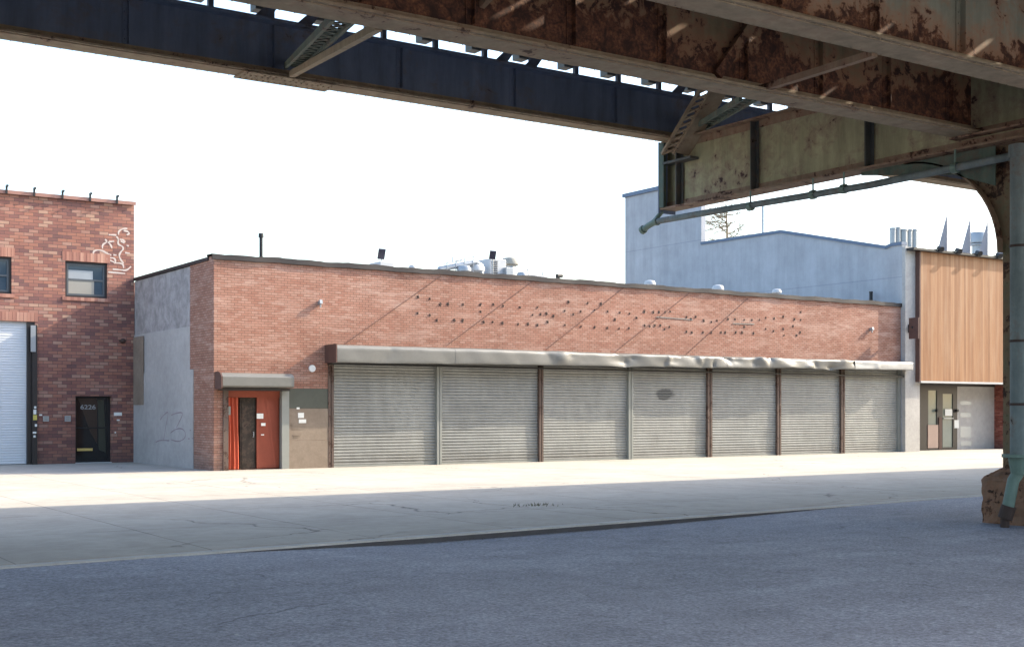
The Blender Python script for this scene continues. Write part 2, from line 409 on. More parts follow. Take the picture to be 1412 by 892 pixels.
# ------------------------------------------------------------------ ground
def kerb_y(x): return 15.1 + .07*x
def road_z(x, y):
    d = max(0, min(1, (x-5.5)/3.5))*max(0, min(1, (19.5-x)/6.0))
    return -.022 - .075*d*max(0, min(1, (y+6)/10)) - .02*max(0, min(1,(10-y)/10))
g = MB(); R = 900
g.v += [(-R,-R,-.22),(R,-R,-.22),(R,R,-.22),(-R,R,-.22)]; g.f.append((0,1,2,3))
tag(g.build('ground', M['far_ground']), kind='structure')
g = MB()
xs = [-60+i*1.0 for i in range(181)]
def rf(a, b):
    x = -60+a*180; y1 = kerb_y(x)+.02; y = -2.5 + b*(y1+2.5); return (x, y, road_z(x, y))
g.grid(rf, 180, 24)
tag(g.build('road', M['asphalt'], smooth=True), kind='structure')
def slab(name, mat, fn0, fn1, z0, z1, x0=-60, x1=120, n=120):
    g = MB()
    prof = []
    def f(a, b):
        x = x0 + a*(x1-x0); ya, yb = fn0(x), fn1(x)
        return [(x, ya, z0), (x, ya, z1-.012), (x, ya+.012, z1), (x, yb, z1), (x, yb, z0)][int(round(b*4))]
    g.grid(f, n, 4); return tag(g.build(name, mat), kind='structure')
slab('kerb', M['kerb'], kerb_y, lambda x: kerb_y(x)+.17, -.3, .0)
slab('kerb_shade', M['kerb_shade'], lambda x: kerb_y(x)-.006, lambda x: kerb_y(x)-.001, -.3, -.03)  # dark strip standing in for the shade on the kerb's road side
slab('sidewalk', M['sidewalk'], lambda x: kerb_y(x)+.178, lambda x: 62.0, -.3, .004)
slab('unseen_far_sidewalk', M['sidewalk'], lambda x: -30.0, lambda x: -2.6, -.3, .004, n=20)  # unseen; near edge drawn in to bounce sunlight under the viaduct
# weeds and grit round a broken slab
wd = onY(738, 697, 1); w0 = ray(738, 697); k = -EYE/w0.z; wx, wy = w0.x*k, w0.y*k
g = MB()
for i in range(60):
    a = random.uniform(0, 6.28); r = abs(random.gauss(0, .16)); x = wx + math.cos(a)*r*2.0; y = wy+math.sin(a)*r*1.4
    h = random.uniform(.015, .06); dx, dy = random.uniform(-.04,.04), random.uniform(-.04,.04)
    n = len(g.v); g.v += [(x-.012,y,0),(x+.012,y+.005,0),(x+dx,y+dy,h)]; g.f.append((n,n+1,n+2))
tag(g.build('weeds', M['weed']), 'small tuft of dry weeds and grit in a broken pavement joint', 'weeds', kind='stuff')

# ------------------------------------------------------------------ brick warehouse
W = tag(empty('brick_warehouse', (XL, YM, 0)), 'long low red brick warehouse with seven grey roller shutters under a dented hood', 'building')
ub = [(458,603),(608,744),(748,867),(872,976),(981,1072),(1076,1160),(1164,1239)]
XB0 = XU(453)
xsh = [(XU(a), XU(b)) for a, b in ub]
XS0, XS1 = xsh[0][0]-.02, xsh[-1][1]+.02
dL, dR, dZ = XU(308), XU(396), 2.48
T = .35
holes = [(XS0, XS1, -1, 3.62), (dL, dR, -1, dZ)]
wall(XL, XR, -.2, ZR, YM, YM+T, holes).build('wall', M['brick_main'], W)
# side return: brick quoin then cement render, lower part painted
yq = onX(262, 370, XL).y
wall(YM+T, yq, -.2, ZR, XL, XL+T, [], 'x').build('wall', M['brick_main'], W)
zstep1 = onX(230, 455, XL).z; zstep2 = onX(230, 512, XL).z
wall(yq, YL-.01, zstep1, ZR-.12, XL+.01, XL+T, [], 'x').build('rendered_wall', M['render'], W)
wall(yq, YL-.01, zstep2, zstep1, XL-.005, XL+T, [], 'x').build('rendered_wall', M['pale_wall'], W)
wall(yq-.35, YL-.01, -.2, zstep2, XL-.03, XL-.002, [], 'x').build('painted_wall', M['pale_wall'], W)
wall(yq, YL-.01, -.2, zstep2-.01, XL, XL+T, [], 'x').build('wall', M['pale_wall'], W)
g = MB(); g.box(XL-.05, XL-.031, 42.75, 43.85, 2.0, 4.35); g.build('dark_patch', M['panel_tan'], W)
g = MB(); g.box(XR-T, XR-.005, YM+T, YM+18, -.2, ZR); g.box(XL+T, XR-T, YM+17.6, YM+18, -.2, ZR); g.box(XL+.01, XL+T, YL+.31, YM+18, -.2, ZR-.12)
g.build('wall', M['brick_main'], W)
g = MB(); g.box(XL+T, XR-T, YM+T, YM+17.6, ZR-.55, ZR-.42); g.build('roof', M['roof'], W)
g = MB()
def cop(a, b):
    x = XL-.07 + a*(XR-XL+.12); wz = .012*math.sin(x*2.1)+.010*math.sin(x*5.3+1)+.006*math.sin(x*13)
    wy = .012*math.sin(x*3.3+.5)
    return [(x, YM+T+.05, ZR), (x, YM+T+.05, ZR+.07+wz), (x, YM-.07+wy, ZR+.06+wz), (x, YM-.075+wy, ZR-.10+wz*.7), (x, YM-.01, ZR-.10+wz*.7), (x, YM-.01, ZR)][int(round(b*5))]
g.grid(cop, 160, 5); g.box(XL-.04, XL+T+.02, YM+T+.05, YL-.02, ZR-.1, ZR+.0)
g.build('coping', M['coping'], W)
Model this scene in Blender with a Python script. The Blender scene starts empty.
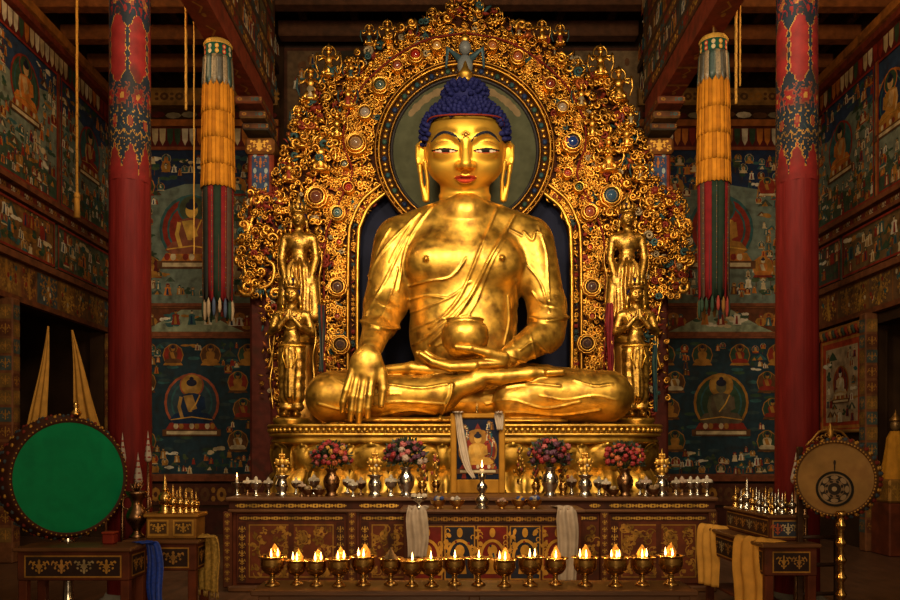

- Problem: Repeat the records above exactly, leaving out the pictures.

- Solution:
The Blender Python script for this scene continues. Write part 2, from line 409 on. More parts follow. Take the picture to be 1412 by 892 pixels.
# ------------------------------------------------------------------ ground
def kerb_y(x): return 15.1 + .07*x
def road_z(x, y):
    d = max(0, min(1, (x-5.5)/3.5))*max(0, min(1, (19.5-x)/6.0))
    return -.022 - .075*d*max(0, min(1, (y+6)/10)) - .02*max(0, min(1,(10-y)/10))
g = MB(); R = 900
g.v += [(-R,-R,-.22),(R,-R,-.22),(R,R,-.22),(-R,R,-.22)]; g.f.append((0,1,2,3))
tag(g.build('ground', M['far_ground']), kind='structure')
g = MB()
xs = [-60+i*1.0 for i in range(181)]
def rf(a, b):
    x = -60+a*180; y1 = kerb_y(x)+.02; y = -2.5 + b*(y1+2.5); return (x, y, road_z(x, y))
g.grid(rf, 180, 24)
tag(g.build('road', M['asphalt'], smooth=True), kind='structure')
def slab(name, mat, fn0, fn1, z0, z1, x0=-60, x1=120, n=120):
    g = MB()
    prof = []
    def f(a, b):
        x = x0 + a*(x1-x0); ya, yb = fn0(x), fn1(x)
        return [(x, ya, z0), (x, ya, z1-.012), (x, ya+.012, z1), (x, yb, z1), (x, yb, z0)][int(round(b*4))]
    g.grid(f, n, 4); return tag(g.build(name, mat), kind='structure')
slab('kerb', M['kerb'], kerb_y, lambda x: kerb_y(x)+.17, -.3, .0)
slab('kerb_shade', M['kerb_shade'], lambda x: kerb_y(x)-.006, lambda x: kerb_y(x)-.001, -.3, -.03)  # dark strip standing in for the shade on the kerb's road side
slab('sidewalk', M['sidewalk'], lambda x: kerb_y(x)+.178, lambda x: 62.0, -.3, .004)
slab('unseen_far_sidewalk', M['sidewalk'], lambda x: -30.0, lambda x: -2.6, -.3, .004, n=20)  # unseen; near edge drawn in to bounce sunlight under the viaduct
# weeds and grit round a broken slab
wd = onY(738, 697, 1); w0 = ray(738, 697); k = -EYE/w0.z; wx, wy = w0.x*k, w0.y*k
g = MB()
for i in range(60):
    a = random.uniform(0, 6.28); r = abs(random.gauss(0, .16)); x = wx + math.cos(a)*r*2.0; y = wy+math.sin(a)*r*1.4
    h = random.uniform(.015, .06); dx, dy = random.uniform(-.04,.04), random.uniform(-.04,.04)
    n = len(g.v); g.v += [(x-.012,y,0),(x+.012,y+.005,0),(x+dx,y+dy,h)]; g.f.append((n,n+1,n+2))
tag(g.build('weeds', M['weed']), 'small tuft of dry weeds and grit in a broken pavement joint', 'weeds', kind='stuff')

# ------------------------------------------------------------------ brick warehouse
W = tag(empty('brick_warehouse', (XL, YM, 0)), 'long low red brick warehouse with seven grey roller shutters under a dented hood', 'building')
ub = [(458,603),(608,744),(748,867),(872,976),(981,1072),(1076,1160),(1164,1239)]
XB0 = XU(453)
xsh = [(XU(a), XU(b)) for a, b in ub]
XS0, XS1 = xsh[0][0]-.02, xsh[-1][1]+.02
dL, dR, dZ = XU(308), XU(396), 2.48
T = .35
holes = [(XS0, XS1, -1, 3.62), (dL, dR, -1, dZ)]
wall(XL, XR, -.2, ZR, YM, YM+T, holes).build('wall', M['brick_main'], W)
# side return: brick quoin then cement render, lower part painted
yq = onX(262, 370, XL).y
wall(YM+T, yq, -.2, ZR, XL, XL+T, [], 'x').build('wall', M['brick_main'], W)
zstep1 = onX(230, 455, XL).z; zstep2 = onX(230, 512, XL).z
wall(yq, YL-.01, zstep1, ZR-.12, XL+.01, XL+T, [], 'x').build('rendered_wall', M['render'], W)
wall(yq, YL-.01, zstep2, zstep1, XL-.005, XL+T, [], 'x').build('rendered_wall', M['pale_wall'], W)
wall(yq-.35, YL-.01, -.2, zstep2, XL-.03, XL-.002, [], 'x').build('painted_wall', M['pale_wall'], W)
wall(yq, YL-.01, -.2, zstep2-.01, XL, XL+T, [], 'x').build('wall', M['pale_wall'], W)
g = MB(); g.box(XL-.05, XL-.031, 42.75, 43.85, 2.0, 4.35); g.build('dark_patch', M['panel_tan'], W)
g = MB(); g.box(XR-T, XR-.005, YM+T, YM+18, -.2, ZR); g.box(XL+T, XR-T, YM+17.6, YM+18, -.2, ZR); g.box(XL+.01, XL+T, YL+.31, YM+18, -.2, ZR-.12)
g.build('wall', M['brick_main'], W)
g = MB(); g.box(XL+T, XR-T, YM+T, YM+17.6, ZR-.55, ZR-.42); g.build('roof', M['roof'], W)
g = MB()
def cop(a, b):
    x = XL-.07 + a*(XR-XL+.12); wz = .012*math.sin(x*2.1)+.010*math.sin(x*5.3+1)+.006*math.sin(x*13)
    wy = .012*math.sin(x*3.3+.5)
    return [(x, YM+T+.05, ZR), (x, YM+T+.05, ZR+.07+wz), (x, YM-.07+wy, ZR+.06+wz), (x, YM-.075+wy, ZR-.10+wz*.7), (x, YM-.01, ZR-.10+wz*.7), (x, YM-.01, ZR)][int(round(b*5))]
g.grid(cop, 160, 5); g.box(XL-.04, XL+T+.02, YM+T+.05, YL-.02, ZR-.1, ZR+.0)
g.build('coping', M['coping'], W)
Model this scene in Blender with a Python script. The Blender scene starts empty.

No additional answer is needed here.